AMENDED AND RESTATED
CONTINENTAL CASUALTY COMPANY
SURPLUS NOTE

 

 

 

December 11, 2008

 

$1,000,000,000

Continental Casualty Company, an Illinois insurance company, (the “Company”), for value received, promises to pay to the order of CNA Financial Corporation or its registered assigns (the “Noteholder”) on demand as provided herein the principal amount of One Billion Dollars ($1,000,000,000), and to pay interest on the outstanding principal balance of this Surplus Note at the rate equivalent to ten percent (10%) per annum. The outstanding principal balance of this Surplus Note, issued pursuant to 215 ILCS 5/34.1 of the Illinois Insurance Code, together with any interest due thereon, shall not be considered as a legal liability on the statutory financial statements of the Company or be the basis of any offset unless and until the Director of the Division of Insurance of the Illinois Department of Financial and Professional Regulation (the “Director”) approves such payment.

1. Term . This Surplus Note shall have a term of thirty (30) years (“Term”). At the end of the Term, this Surplus Note shall be due and payable in full by the Company to the Noteholder, unless earlier paid and satisfied in full pursuant to its provisions.

2. Payments . All payments or prepayments of principal or interest on this Surplus Note by the Company may be made only with the prior written approval of the Director.

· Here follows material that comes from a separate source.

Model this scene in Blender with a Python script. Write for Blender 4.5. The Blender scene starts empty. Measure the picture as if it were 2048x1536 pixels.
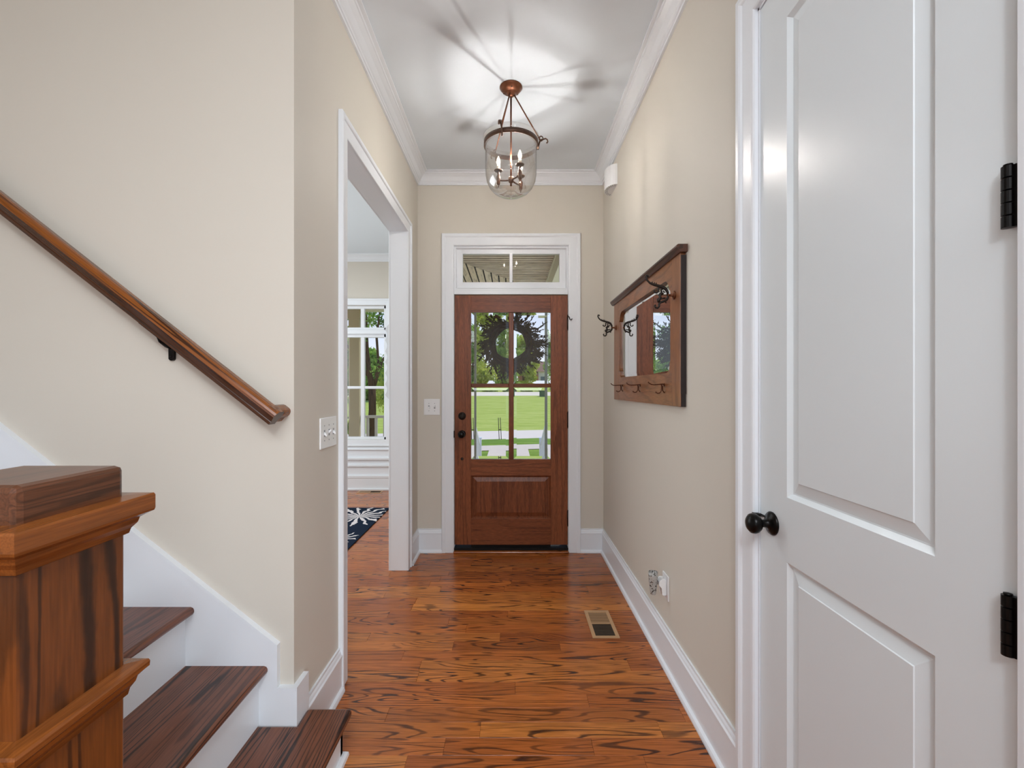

a. Application of Payments . Any payments made on account of this Surplus Note shall be applied first to accrued and unpaid interest, and second to the unpaid principal hereof.

b. Interest Payments . Subject to the prior written approval of the Director, payments of interest on this Surplus Note shall be made on the last business day of each quarter, commencing on December 31, 2008 (each a “Scheduled Payment Date”) as long as the Company’s NAIC Authorized Control Level Risk Based Capital is in excess of 250%. If a Scheduled Payment Date is not a day on which both the Company and nationally chartered United States banks are open for business, interest shall be paid on the next business day and shall include accrued and unpaid interest through such date. Interest on this Surplus Note shall be calculated on the basis of a 360-day year consisting of twelve 30-day months.

c. Principal Prepayment at Company’s Option . Subject to the prior written approval of the Director, the Company may prepay this Surplus Note in whole or part at any time and from time to time without premium or penalty and with accrued and unpaid interest through the date of prepayment.